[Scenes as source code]
"""
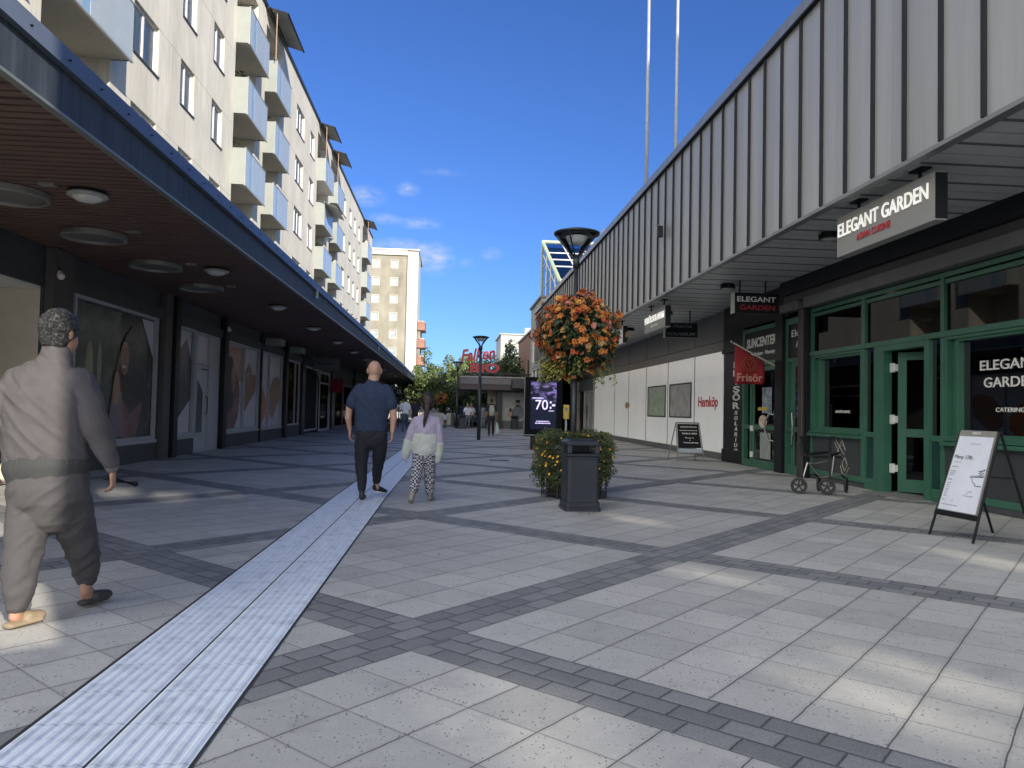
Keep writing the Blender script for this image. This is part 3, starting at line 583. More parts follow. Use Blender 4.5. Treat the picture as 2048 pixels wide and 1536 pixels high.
MB().box(-20, XB-1.4, 4.02, 80.98, 3.3, 19.38).box(-20, XB-1.4, 12.9, 80.98, 0, 3.3).build('building_core', plaster_shade, apt)
g = MB(); g.quad((XB, 4, 3.3), (-20, 4, 3.3), (-20, 4, 19.4), (XB, 4, 19.4)); g.quad((XB, 81, 0), (-20, 81, 0), (-20, 81, 19.4), (XB, 81, 19.4)); g.build('gable_wall', plaster, apt)
MB().box(-20.2, XB+.10, 3.9, 81.1, 19.4, 19.52).build('roof_edge', dark_metal, apt)
for ya, yb in ((20, 29.9), (38, 47.8)):
    g = MB()
    for z in [rows[0]-1.4+2.83*k for k in range(5)]: g.box(XB, XB+.003, ya, yb, z, z+.012)
    g.build('panel_joints', M('panel_joint', (.36, .34, .3), .9), apt)
sill_m = M('sill_metal', (.12, .12, .14), .4, metal=.4)
win_cache = {}
room = M('curtain_white', (.80, .78, .72), .9, var=.25, vs=3, stretch=(1, 6, .2))
for ci, (a, b) in enumerate(cols):
    wd = round(b-a, 2)
    for z in rows:
        if wd not in win_cache:
            f = MB(); P0 = Pl(0); ring(f, P0, 0, wd, 0, 1.45, .07, .10, .17)
            nm = [wd/2] if wd < 1.9 else [wd/3, 2*wd/3]
            for q in nm: rect(f, P0, q-.04, q+.04, .07, 1.38, .10, .17)
            fo = f.build('window', white_paint, apt, local=True, loc=(XB-apt.location.x, a-apt.location.y, z-apt.location.z))
            MB().box(-.16, .05, -.02, wd+.02, -.035, -.002).build('sill', sill_m, fo, local=True)
            MB().quad((-.14, 0, 0), (-.14, wd, 0), (-.14, wd, 1.45), (-.14, 0, 1.45)).build('pane', win_glass, fo, local=True)
            MB().quad((-.165, .02, .02), (-.165, wd-.02, .02), (-.165, wd-.02, 1.43), (-.165, .02, 1.43)).build('curtain', room, fo, local=True)
            win_cache[wd] = fo
        else: cp(win_cache[wd], apt, (XB-apt.location.x, a-apt.location.y, z-apt.location.z))
bal_cache = {}
XF = -8.28
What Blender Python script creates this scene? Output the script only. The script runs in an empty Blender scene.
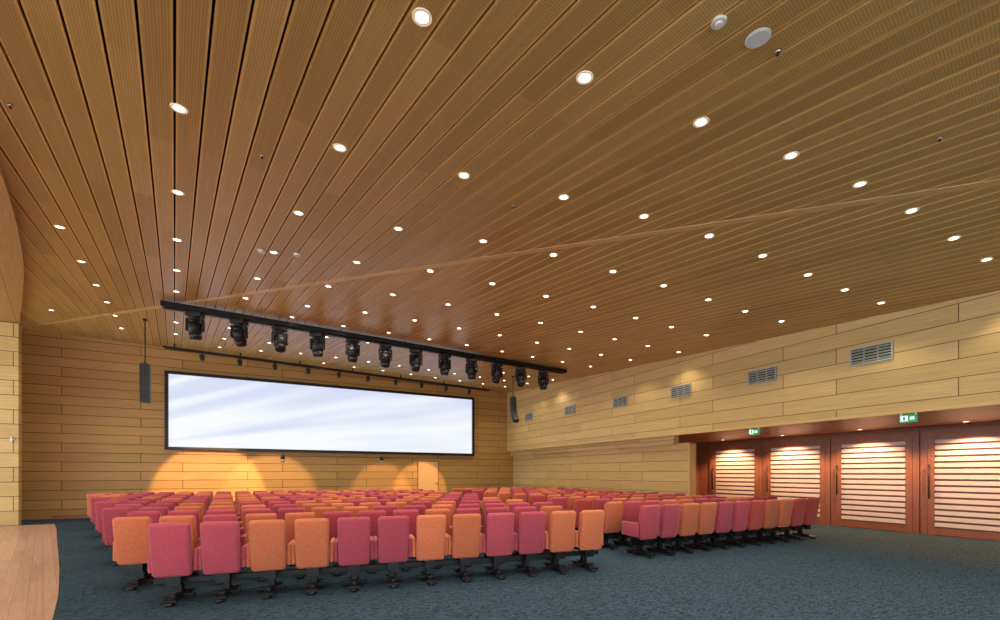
import bpy, bmesh, math, random
from mathutils import Vector, Matrix, Euler
random.seed(7)
S = bpy.context.scene
try:
    S.view_settings.view_transform = 'Standard'
    S.view_settings.look = 'None'
except Exception as e:
    print(e)

# ------------------------------------------------------------------ helpers
F = 423.0; YH = 473.0; CH = 1.45
FW = (0.4571, 0.8894); RT = (0.8894, -0.4571)

def link(o):
    S.collection.objects.link(o); return o

def new_mat(name):
    m = bpy.data.materials.new(name); m.use_nodes = True
    nt = m.node_tree
    b = nt.nodes['Principled BSDF']
    return m, nt, b

def simple(name, col, rough=0.5, metal=0.0, emit=None, estr=0.0, noise=0.0, nscale=20):
    m, nt, b = new_mat(name)
    b.inputs['Base Color'].default_value = (*col, 1)
    b.inputs['Roughness'].default_value = rough
    b.inputs['Metallic'].default_value = metal
    if emit:
        b.inputs['Emission Color'].default_value = (*emit, 1)
        b.inputs['Emission Strength'].default_value = estr
    if noise > 0:
        tc = nt.nodes.new('ShaderNodeTexCoord')
        n = nt.nodes.new('ShaderNodeTexNoise'); n.inputs['Scale'].default_value = nscale
        nt.links.new(tc.outputs['Object'], n.inputs['Vector'])
        r = nt.nodes.new('ShaderNodeMapRange')
        r.inputs[3].default_value = 1 - noise; r.inputs[4].default_value = 1 + noise
        nt.links.new(n.outputs['Fac'], r.inputs[0])
        mx = nt.nodes.new('ShaderNodeVectorMath'); mx.operation = 'SCALE'
        mx.inputs[0].default_value = col
        nt.links.new(r.outputs[0], mx.inputs['Scale'])
        nt.links.new(mx.outputs[0], b.inputs['Base Color'])
    return m

def math_node(nt, op, a, b=None):
    n = nt.nodes.new('ShaderNodeMath'); n.operation = op
    for i, v in enumerate((a, b)):
        if v is None: continue
        if isinstance(v, (int, float)): n.inputs[i].default_value = v
        else: nt.links.new(v, n.inputs[i])
    return n.outputs[0]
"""
- **INSTRUCTIONS FOR THE TASK**: Set the listing down in full and exactly. Pictures within it should not appear in the copy.

- **EXERCISE RESPONSE**:
Keep writing the Blender script for this image. This is part 3, starting at line 583. More parts follow. Use Blender 4.5. Treat the picture as 2048 pixels wide and 1536 pixels high.
MB().box(-20, XB-1.4, 4.02, 80.98, 3.3, 19.38).box(-20, XB-1.4, 12.9, 80.98, 0, 3.3).build('building_core', plaster_shade, apt)
g = MB(); g.quad((XB, 4, 3.3), (-20, 4, 3.3), (-20, 4, 19.4), (XB, 4, 19.4)); g.quad((XB, 81, 0), (-20, 81, 0), (-20, 81, 19.4), (XB, 81, 19.4)); g.build('gable_wall', plaster, apt)
MB().box(-20.2, XB+.10, 3.9, 81.1, 19.4, 19.52).build('roof_edge', dark_metal, apt)
for ya, yb in ((20, 29.9), (38, 47.8)):
    g = MB()
    for z in [rows[0]-1.4+2.83*k for k in range(5)]: g.box(XB, XB+.003, ya, yb, z, z+.012)
    g.build('panel_joints', M('panel_joint', (.36, .34, .3), .9), apt)
sill_m = M('sill_metal', (.12, .12, .14), .4, metal=.4)
win_cache = {}
room = M('curtain_white', (.80, .78, .72), .9, var=.25, vs=3, stretch=(1, 6, .2))
for ci, (a, b) in enumerate(cols):
    wd = round(b-a, 2)
    for z in rows:
        if wd not in win_cache:
            f = MB(); P0 = Pl(0); ring(f, P0, 0, wd, 0, 1.45, .07, .10, .17)
            nm = [wd/2] if wd < 1.9 else [wd/3, 2*wd/3]
            for q in nm: rect(f, P0, q-.04, q+.04, .07, 1.38, .10, .17)
            fo = f.build('window', white_paint, apt, local=True, loc=(XB-apt.location.x, a-apt.location.y, z-apt.location.z))
            MB().box(-.16, .05, -.02, wd+.02, -.035, -.002).build('sill', sill_m, fo, local=True)
            MB().quad((-.14, 0, 0), (-.14, wd, 0), (-.14, wd, 1.45), (-.14, 0, 1.45)).build('pane', win_glass, fo, local=True)
            MB().quad((-.165, .02, .02), (-.165, wd-.02, .02), (-.165, wd-.02, 1.43), (-.165, .02, 1.43)).build('curtain', room, fo, local=True)
            win_cache[wd] = fo
        else: cp(win_cache[wd], apt, (XB-apt.location.x, a-apt.location.y, z-apt.location.z))
bal_cache = {}
XF = -8.28
What Blender Python script creates this scene? Output the script only. The script runs in an empty Blender scene.
import bpy, bmesh, math, random
from mathutils import Vector, Matrix, Euler
random.seed(7)
S = bpy.context.scene
try:
    S.view_settings.view_transform = 'Standard'
    S.view_settings.look = 'None'
except Exception as e:
    print(e)

# ------------------------------------------------------------------ helpers
F = 423.0; YH = 473.0; CH = 1.45
FW = (0.4571, 0.8894); RT = (0.8894, -0.4571)

def link(o):
    S.collection.objects.link(o); return o

def new_mat(name):
    m = bpy.data.materials.new(name); m.use_nodes = True
    nt = m.node_tree
    b = nt.nodes['Principled BSDF']
    return m, nt, b

def simple(name, col, rough=0.5, metal=0.0, emit=None, estr=0.0, noise=0.0, nscale=20):
    m, nt, b = new_mat(name)
    b.inputs['Base Color'].default_value = (*col, 1)
    b.inputs['Roughness'].default_value = rough
    b.inputs['Metallic'].default_value = metal
    if emit:
        b.inputs['Emission Color'].default_value = (*emit, 1)
        b.inputs['Emission Strength'].default_value = estr
    if noise > 0:
        tc = nt.nodes.new('ShaderNodeTexCoord')
        n = nt.nodes.new('ShaderNodeTexNoise'); n.inputs['Scale'].default_value = nscale
        nt.links.new(tc.outputs['Object'], n.inputs['Vector'])
        r = nt.nodes.new('ShaderNodeMapRange')
        r.inputs[3].default_value = 1 - noise; r.inputs[4].default_value = 1 + noise
        nt.links.new(n.outputs['Fac'], r.inputs[0])
        mx = nt.nodes.new('ShaderNodeVectorMath'); mx.operation = 'SCALE'
        mx.inputs[0].default_value = col
        nt.links.new(r.outputs[0], mx.inputs['Scale'])
        nt.links.new(mx.outputs[0], b.inputs['Base Color'])
    return m

def math_node(nt, op, a, b=None):
    n = nt.nodes.new('ShaderNodeMath'); n.operation = op
    for i, v in enumerate((a, b)):
        if v is None: continue
        if isinstance(v, (int, float)): n.inputs[i].default_value = v
        else: nt.links.new(v, n.inputs[i])
    return n.outputs[0]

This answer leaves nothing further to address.